Stocks in the electric vehicle (EV) sector have attracted loads of attention following the success of Tesla's (TSLA -1.11%) stock and now its business. Tesla reported net income of more than $5.5 billion in 2021. That helped confirm the company could profitably grow as the EV sector matures, which many supporters and shareholders have preached for several years.

That has attracted speculative investors looking for "the next Tesla" and has driven valuations to astronomical levels for several companies, like Rivian Automotive, that have barely begun delivering vehicles. But several of China's EV companies have already proven they can manufacture at scale. Although there are unique risks associated with these businesses, there are also concrete reasons why those who want exposure to the sector should consider investing in them now

Nio customer sitting in vehicle.

Image source: Nio.

Targeting the right markets

There's a reason why Tesla's first manufacturing facility outside the United States was built in China -- it's the largest automotive market in the world. Chinese EV makers have been working to take advantage of that, too. Nio (NIO 8.72%), XPeng (XPEV 10.73%), and Li Auto (LI) have each been increasing sales quickly over the past two years. 

bar graph showing vehicle deliveries for Nio, XPeng, and Li Auto over the past two years.

Data source: Company releases.

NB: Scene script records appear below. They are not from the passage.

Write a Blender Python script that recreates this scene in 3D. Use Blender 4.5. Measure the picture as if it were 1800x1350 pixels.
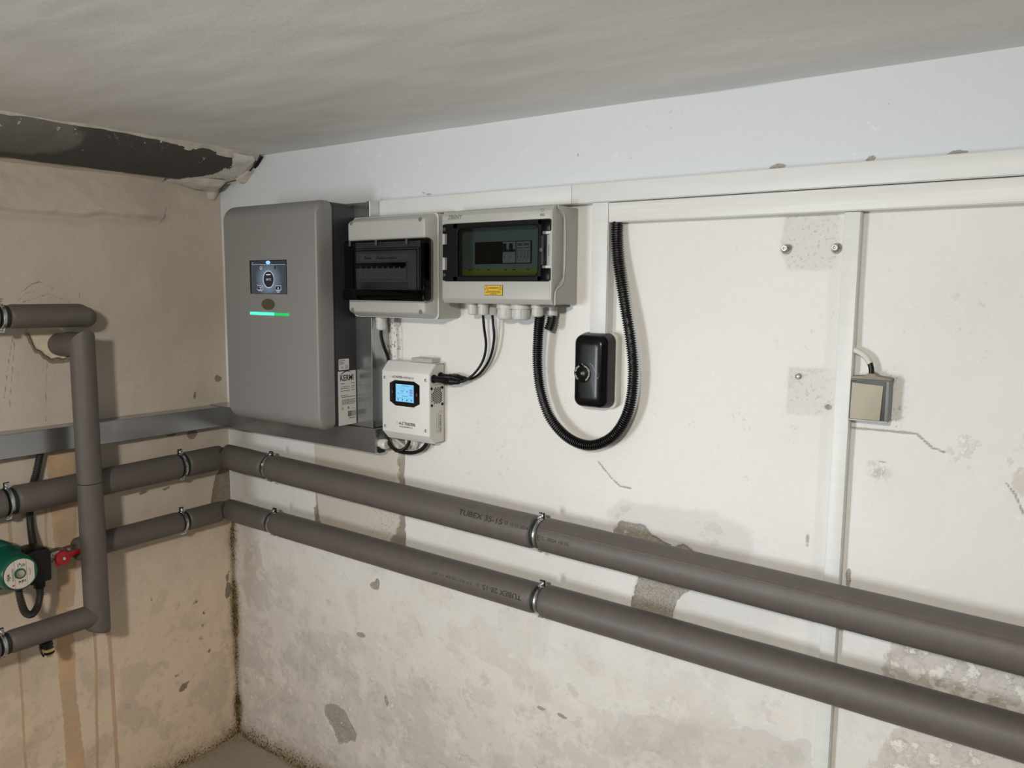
import bpy, bmesh, math, random
import numpy as np
from mathutils import Matrix, Vector

random.seed(7)
for o in list(bpy.data.objects):
    bpy.data.objects.remove(o)
SC = bpy.context.scene
COL = SC.collection
PI = math.pi

# ------------------------------------------------------------------ camera, world, lights, exposure
# room: back wall is y = 0 (runs along +x), left wall is x = 0 (runs along -y), floor z = 0, ceiling z = 1.808
cam_d = bpy.data.cameras.new('camera')
cam = bpy.data.objects.new('camera', cam_d)
COL.objects.link(cam)
SC.camera = cam
yaw, pitch, roll = math.radians(35.2905), math.radians(6.7569), math.radians(0.4913)
fw = Vector((-math.sin(yaw) * math.cos(pitch), math.cos(yaw) * math.cos(pitch), -math.sin(pitch)))
rt = Vector((math.cos(yaw), math.sin(yaw), 0))
up = rt.cross(fw)
rr = rt * math.cos(roll) + up * math.sin(roll)
uu = up * math.cos(roll) - rt * math.sin(roll)
cam.matrix_world = Matrix.Translation((2.0907, -1.45, 1.4387)) @ Matrix((rr, uu, -fw)).transposed().to_4x4()
cam_d.sensor_fit = 'HORIZONTAL'
cam_d.sensor_width = 36.0
cam_d.lens = 1390.5 / 1800 * 36.0
cam_d.clip_start = 0.02
cam_d.clip_end = 50

world = bpy.data.worlds.new('world')
SC.world = world
world.use_nodes = True
world.node_tree.nodes['Background'].inputs[0].default_value = (0.75, 0.82, 0.95, 1)
world.node_tree.nodes['Background'].inputs[1].default_value = 0.12


def light(name, kind, loc, power, color, target=None, **kw):
    d = bpy.data.lights.new(name, kind)
    d.energy = power
    d.color = color
    for k, v in kw.items():
        setattr(d, k, v)
    o = bpy.data.objects.new(name, d)
    COL.objects.link(o)
    o.location = loc
    if target is not None:
        o.rotation_euler = (Vector(target) - Vector(loc)).to_track_quat('-Z', 'Y').to_euler()
    return o


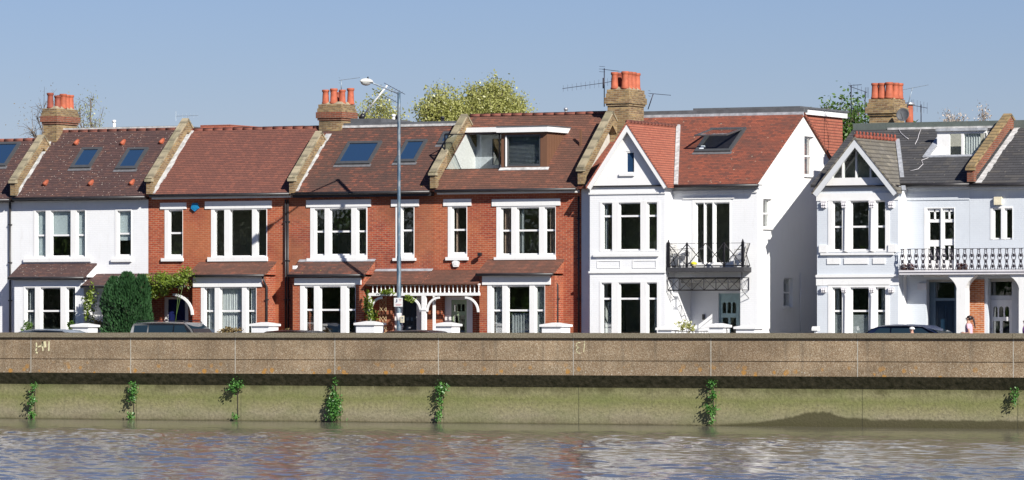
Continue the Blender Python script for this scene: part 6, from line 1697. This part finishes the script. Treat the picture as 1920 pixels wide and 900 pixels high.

Chart by author.

Although they're building off of a much smaller base than Tesla, these three Chinese EV makers increased vehicle sales between 109% and 263% in 2021 compared to 2020 levels. And though Nio, XPeng, and Li are completely focused on electrified vehicles, Chinese internal combustion and EV automotive giant BYD (BYDDY 4.08%) is producing many more new energy vehicles (NEVs), which are defined as both electric and plug-in hybrid models. Sales volume for BYD new energy vehicles soared 218% to more than 600,000 in 2021. It also told investors it expects to potentially double that in 2022 to 1.2 million, reports industry follower CnEVPost.

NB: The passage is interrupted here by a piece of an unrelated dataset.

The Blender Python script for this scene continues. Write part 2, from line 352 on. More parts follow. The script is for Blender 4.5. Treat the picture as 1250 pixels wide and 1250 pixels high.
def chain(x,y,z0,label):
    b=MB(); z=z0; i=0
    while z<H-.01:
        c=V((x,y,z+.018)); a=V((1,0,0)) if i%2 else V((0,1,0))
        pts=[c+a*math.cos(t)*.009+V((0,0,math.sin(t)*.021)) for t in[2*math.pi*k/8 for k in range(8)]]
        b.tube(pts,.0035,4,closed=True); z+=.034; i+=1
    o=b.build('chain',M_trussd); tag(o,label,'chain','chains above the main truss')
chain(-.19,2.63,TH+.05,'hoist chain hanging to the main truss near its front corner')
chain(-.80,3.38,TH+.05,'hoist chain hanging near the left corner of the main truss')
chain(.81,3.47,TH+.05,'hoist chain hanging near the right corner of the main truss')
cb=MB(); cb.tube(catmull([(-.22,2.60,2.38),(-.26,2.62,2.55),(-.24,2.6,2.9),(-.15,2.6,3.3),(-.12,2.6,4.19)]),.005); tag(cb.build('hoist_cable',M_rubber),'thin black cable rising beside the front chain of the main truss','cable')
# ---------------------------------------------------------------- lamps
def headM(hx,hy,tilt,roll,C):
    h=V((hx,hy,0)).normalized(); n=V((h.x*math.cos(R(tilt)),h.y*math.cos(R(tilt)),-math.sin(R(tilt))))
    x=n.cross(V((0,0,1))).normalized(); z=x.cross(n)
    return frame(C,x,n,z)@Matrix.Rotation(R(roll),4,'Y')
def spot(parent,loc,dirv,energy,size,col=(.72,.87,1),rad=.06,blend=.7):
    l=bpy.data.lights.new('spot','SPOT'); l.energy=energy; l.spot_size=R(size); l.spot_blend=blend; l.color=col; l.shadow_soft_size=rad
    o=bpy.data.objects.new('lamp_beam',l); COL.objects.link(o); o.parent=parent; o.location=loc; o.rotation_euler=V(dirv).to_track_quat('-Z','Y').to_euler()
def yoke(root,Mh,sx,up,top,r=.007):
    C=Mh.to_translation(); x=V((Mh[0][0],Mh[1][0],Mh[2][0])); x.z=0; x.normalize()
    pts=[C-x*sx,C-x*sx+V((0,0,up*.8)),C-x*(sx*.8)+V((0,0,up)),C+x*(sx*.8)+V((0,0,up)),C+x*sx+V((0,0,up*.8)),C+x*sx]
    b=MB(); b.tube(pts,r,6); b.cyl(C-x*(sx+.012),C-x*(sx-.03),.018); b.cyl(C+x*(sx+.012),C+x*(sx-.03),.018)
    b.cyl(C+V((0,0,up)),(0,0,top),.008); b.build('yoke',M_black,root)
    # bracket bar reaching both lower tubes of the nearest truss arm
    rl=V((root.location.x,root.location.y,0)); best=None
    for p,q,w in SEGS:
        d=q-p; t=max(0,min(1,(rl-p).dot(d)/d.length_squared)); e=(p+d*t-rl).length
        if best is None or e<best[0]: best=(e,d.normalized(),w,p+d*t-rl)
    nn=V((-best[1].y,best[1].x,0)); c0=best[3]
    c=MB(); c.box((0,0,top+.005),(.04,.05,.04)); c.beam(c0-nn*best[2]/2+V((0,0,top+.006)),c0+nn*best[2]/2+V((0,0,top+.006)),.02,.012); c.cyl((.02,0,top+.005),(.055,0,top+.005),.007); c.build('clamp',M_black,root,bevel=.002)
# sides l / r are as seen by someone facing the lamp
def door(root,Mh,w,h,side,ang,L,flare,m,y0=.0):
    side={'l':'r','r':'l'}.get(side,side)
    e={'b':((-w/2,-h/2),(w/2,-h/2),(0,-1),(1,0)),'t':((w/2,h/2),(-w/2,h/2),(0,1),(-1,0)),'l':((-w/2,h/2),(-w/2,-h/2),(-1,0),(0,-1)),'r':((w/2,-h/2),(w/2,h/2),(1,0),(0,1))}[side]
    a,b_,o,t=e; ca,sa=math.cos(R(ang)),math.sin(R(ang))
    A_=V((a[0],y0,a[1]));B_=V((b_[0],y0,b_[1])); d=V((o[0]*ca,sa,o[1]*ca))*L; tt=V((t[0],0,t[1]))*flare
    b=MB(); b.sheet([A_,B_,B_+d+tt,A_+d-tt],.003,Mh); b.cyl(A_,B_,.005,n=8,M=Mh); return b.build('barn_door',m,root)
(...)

Though focused mostly on China to this point, these companies also plan to expand beyond those borders. BYD is a global company already, and Nio has established a presence in Norway. Nio has also said it plans to move into Germany, the Netherlands, Sweden, and Denmark in 2022. The International Energy Agency (IEA) predicts China and Europe will continue to dominate EV sales over the next decade, as shown below. 

pie chart showing estimated global EV sales by region in 2030.

Date source: International Energy Agency Global EV Outlook 2021 report. Chart by author.

Competition and other risks

The IEA Global EV Outlook for 2021 predicts two scenarios for EV sales over the next decade. The first, more conservative, view is based on stated governmental policy objectives. The second assumes a more aggressive sustainable development push that results in EV sales obtaining a 34% share of the automotive market by 2030 -- more than double what the stated policy is expected to achieve. 

Bar chart showing expected EV sales growth for two stated scenarios by the International Energy Agency through 2030.

Data source: International Energy Agency. Chart by author.

Though competition is ramping up from both start-up companies and established legacy automakers, both scenarios provide ample opportunity for the Chinese EV companies to continue growing sales. 

To be sure, Chinese EV companies and their respective shares carry added geopolitical risks. For this reason, investors should size allocations appropriately. But based on businesses that have already shown they can be successful, and markets that provide ample opportunities, investors wanting exposure in the sector shouldn't overlook these companies.